Back in 2013 and 2014 a massive phishing wave exploited people’s trust in Google’s brand name by sending out emails prompting users to click on the hyperlink for access to “important” or “confidential” Google Docs file, with Your Documents or Review the Documents in the subject line

Those who clicked on those links were taken to a fake Google sign-in that collected login credentials such as account name and password, to be used further account to send phishing emails to all of the people in the compromised account contact list or to gain access to various related Google accounts (Gmail,YouTube, etc.) and send fraudulent messages on the victim’s behalf.

How is this nasty phishing scam different from others?

This time around the main focus is not on how this scam spreads: there is no malware nor fake websites involved into obtaining users’ login credentials. Instead, it tricked the victim into granting access to a third-party application by working within Google’s system and non-Google web application with an ambiguous name. This is a new spin on phishing and security companies are scrambling to keep it under control

Google reportedly has taken steps to neutralize this particular threat:  “[Google] disabled offending accounts. We’ve removed the fake pages, pushed updates through Safe Browsing, and our abuse team is working to prevent this kind of spoofing from happening again.” In reality, phishing methods constantly evolve and attacks will keep getting even more sophisticated in the future.

What can you do about this particular cyberthreat?

Google supposedly block the attack from spreading now, but there is no report on long term solutions against this kind of fraud.

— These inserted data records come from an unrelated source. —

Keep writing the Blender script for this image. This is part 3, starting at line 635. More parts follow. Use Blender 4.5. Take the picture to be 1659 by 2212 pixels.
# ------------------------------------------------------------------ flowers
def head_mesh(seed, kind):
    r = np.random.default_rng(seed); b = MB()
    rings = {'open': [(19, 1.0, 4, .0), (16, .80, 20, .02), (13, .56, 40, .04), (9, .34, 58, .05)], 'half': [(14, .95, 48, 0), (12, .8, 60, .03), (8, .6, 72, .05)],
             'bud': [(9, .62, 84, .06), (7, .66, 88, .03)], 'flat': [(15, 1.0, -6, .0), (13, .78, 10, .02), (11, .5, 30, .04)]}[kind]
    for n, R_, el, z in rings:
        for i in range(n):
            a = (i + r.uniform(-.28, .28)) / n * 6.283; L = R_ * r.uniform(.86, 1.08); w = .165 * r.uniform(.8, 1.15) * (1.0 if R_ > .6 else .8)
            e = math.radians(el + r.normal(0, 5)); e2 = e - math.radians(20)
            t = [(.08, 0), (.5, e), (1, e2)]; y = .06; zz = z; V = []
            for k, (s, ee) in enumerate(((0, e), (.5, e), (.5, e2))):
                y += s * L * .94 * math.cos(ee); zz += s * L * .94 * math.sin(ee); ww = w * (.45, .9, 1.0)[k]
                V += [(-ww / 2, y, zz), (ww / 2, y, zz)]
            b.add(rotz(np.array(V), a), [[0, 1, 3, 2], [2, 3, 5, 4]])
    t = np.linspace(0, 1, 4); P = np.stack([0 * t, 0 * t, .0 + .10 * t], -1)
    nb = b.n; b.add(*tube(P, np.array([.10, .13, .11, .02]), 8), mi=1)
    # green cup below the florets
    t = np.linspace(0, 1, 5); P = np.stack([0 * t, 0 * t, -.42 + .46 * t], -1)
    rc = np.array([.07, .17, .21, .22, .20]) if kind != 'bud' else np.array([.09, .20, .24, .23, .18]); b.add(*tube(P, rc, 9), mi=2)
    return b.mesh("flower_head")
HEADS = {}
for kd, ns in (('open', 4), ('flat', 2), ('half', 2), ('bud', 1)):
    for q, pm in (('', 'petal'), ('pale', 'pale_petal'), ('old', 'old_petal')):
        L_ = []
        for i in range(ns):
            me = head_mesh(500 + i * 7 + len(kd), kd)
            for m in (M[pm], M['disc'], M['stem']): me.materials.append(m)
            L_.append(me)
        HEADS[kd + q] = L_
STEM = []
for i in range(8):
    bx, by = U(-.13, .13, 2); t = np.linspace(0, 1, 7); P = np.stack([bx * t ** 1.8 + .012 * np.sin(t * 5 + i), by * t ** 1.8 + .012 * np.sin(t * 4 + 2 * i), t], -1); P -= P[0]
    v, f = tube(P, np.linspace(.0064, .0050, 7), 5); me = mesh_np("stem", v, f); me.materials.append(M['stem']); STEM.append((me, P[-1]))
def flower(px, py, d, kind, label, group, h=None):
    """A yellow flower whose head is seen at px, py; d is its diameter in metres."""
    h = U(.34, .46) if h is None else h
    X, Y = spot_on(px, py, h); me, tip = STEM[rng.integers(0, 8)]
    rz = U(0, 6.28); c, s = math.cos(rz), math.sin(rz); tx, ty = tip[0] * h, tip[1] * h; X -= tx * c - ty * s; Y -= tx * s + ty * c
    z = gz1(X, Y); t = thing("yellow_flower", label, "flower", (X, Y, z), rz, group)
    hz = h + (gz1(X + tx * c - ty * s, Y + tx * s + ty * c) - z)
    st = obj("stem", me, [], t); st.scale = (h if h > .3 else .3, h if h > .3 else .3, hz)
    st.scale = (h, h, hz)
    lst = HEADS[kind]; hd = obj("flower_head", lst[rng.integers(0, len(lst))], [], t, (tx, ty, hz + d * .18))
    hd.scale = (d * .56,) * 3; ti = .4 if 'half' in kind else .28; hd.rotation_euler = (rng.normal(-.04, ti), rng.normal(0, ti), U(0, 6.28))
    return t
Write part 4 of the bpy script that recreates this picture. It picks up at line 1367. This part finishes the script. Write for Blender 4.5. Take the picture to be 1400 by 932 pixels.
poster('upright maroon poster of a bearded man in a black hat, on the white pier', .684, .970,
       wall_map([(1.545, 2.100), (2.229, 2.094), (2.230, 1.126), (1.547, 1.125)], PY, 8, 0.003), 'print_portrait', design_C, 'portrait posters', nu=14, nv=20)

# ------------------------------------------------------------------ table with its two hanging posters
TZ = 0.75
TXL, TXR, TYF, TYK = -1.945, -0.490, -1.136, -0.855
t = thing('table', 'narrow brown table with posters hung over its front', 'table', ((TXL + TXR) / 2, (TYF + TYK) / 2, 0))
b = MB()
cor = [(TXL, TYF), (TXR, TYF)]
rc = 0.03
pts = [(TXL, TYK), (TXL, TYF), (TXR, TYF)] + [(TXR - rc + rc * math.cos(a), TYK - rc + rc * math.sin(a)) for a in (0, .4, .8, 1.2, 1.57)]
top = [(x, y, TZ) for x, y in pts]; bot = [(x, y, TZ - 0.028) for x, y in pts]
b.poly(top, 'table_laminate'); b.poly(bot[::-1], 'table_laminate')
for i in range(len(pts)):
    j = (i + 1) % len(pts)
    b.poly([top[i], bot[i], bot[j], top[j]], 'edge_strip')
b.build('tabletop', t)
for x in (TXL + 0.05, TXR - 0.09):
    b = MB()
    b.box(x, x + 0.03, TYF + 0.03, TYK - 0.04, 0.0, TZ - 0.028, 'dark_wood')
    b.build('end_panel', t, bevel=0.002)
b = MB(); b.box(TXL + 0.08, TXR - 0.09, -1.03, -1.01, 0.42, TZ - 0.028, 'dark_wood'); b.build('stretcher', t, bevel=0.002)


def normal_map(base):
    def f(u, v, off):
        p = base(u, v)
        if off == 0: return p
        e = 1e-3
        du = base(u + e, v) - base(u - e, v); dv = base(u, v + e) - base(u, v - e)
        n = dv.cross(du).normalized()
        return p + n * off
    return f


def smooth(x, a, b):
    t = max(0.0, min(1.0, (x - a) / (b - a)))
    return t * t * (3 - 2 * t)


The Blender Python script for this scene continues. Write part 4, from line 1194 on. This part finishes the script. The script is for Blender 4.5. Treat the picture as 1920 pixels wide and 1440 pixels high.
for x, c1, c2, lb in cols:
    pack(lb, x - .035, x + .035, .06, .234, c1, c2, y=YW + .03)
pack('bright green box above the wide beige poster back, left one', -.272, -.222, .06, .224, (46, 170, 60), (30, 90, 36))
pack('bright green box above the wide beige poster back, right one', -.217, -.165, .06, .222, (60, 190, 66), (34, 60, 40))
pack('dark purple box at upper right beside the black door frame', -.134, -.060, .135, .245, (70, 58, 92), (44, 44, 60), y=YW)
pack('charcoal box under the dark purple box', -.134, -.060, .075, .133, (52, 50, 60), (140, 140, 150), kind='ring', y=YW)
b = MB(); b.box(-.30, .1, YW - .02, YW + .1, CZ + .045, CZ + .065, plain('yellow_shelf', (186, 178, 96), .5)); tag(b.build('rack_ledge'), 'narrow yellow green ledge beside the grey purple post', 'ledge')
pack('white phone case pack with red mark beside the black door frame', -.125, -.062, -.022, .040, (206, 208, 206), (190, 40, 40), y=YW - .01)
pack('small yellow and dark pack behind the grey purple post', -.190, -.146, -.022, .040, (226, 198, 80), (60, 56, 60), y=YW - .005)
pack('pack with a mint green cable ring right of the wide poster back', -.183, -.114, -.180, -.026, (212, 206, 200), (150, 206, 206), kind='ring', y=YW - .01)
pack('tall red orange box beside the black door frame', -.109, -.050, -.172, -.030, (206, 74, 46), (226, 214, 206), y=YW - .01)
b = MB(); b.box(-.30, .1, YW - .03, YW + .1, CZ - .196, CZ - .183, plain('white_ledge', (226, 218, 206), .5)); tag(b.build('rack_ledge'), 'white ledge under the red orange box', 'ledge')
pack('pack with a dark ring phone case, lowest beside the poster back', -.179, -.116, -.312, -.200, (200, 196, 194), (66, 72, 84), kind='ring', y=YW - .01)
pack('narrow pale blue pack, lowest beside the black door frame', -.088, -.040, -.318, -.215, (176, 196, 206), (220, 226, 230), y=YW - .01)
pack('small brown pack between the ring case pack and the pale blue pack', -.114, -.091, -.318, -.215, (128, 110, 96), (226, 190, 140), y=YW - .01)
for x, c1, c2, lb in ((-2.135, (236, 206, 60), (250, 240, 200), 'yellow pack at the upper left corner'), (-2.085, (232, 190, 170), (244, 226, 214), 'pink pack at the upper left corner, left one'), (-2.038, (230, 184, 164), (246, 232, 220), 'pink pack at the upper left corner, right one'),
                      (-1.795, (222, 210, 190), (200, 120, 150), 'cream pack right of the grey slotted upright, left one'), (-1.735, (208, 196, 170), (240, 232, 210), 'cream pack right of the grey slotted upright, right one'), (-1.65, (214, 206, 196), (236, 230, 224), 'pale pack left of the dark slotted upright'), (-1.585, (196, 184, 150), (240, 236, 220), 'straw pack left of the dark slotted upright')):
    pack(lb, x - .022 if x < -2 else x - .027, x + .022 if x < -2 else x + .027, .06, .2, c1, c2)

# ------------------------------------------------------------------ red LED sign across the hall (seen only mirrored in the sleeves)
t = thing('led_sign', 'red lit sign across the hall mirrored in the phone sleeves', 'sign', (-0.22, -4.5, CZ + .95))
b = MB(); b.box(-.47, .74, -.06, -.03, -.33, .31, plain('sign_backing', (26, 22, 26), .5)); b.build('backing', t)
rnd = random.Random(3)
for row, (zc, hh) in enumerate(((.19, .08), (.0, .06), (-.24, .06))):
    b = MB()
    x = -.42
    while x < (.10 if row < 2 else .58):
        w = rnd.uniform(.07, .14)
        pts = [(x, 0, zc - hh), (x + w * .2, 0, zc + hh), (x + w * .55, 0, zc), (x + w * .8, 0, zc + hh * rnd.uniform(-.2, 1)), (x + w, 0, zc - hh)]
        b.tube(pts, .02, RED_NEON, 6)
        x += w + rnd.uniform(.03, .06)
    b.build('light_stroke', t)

  1. Be vigilant and don’t open or click on anything you did not expect to receive, even from those you know. Contact the sender and verify the information they had sent is legitimate before opening.
  2. Protect your Google Account by reviewing your online security settings. https://myaccount.google.com/secureaccount
  3. If you had already granted access to a questionable app, you can revoke access through Google’s “Connected Apps and Sites” page. Here is an example for the Google Docs. where it will appear as “Google Docs.”
    Google Doct scam - remove access
  4. Report phishing emails in Gmail to Google:
    • On a computer, open Gmail.
    • Open the message.
    • Next to Reply, click the Down arrow.
    • Click Report phishing.
  5. In addition to taking the steps above, it is important to report online scams. Law enforcement, consumer rights groups, and professional IT consultants like ourselves recommend to file an incident report to the FBI’s IC3 Internet Complaint Center to help authorities investigate and battle these types of scam.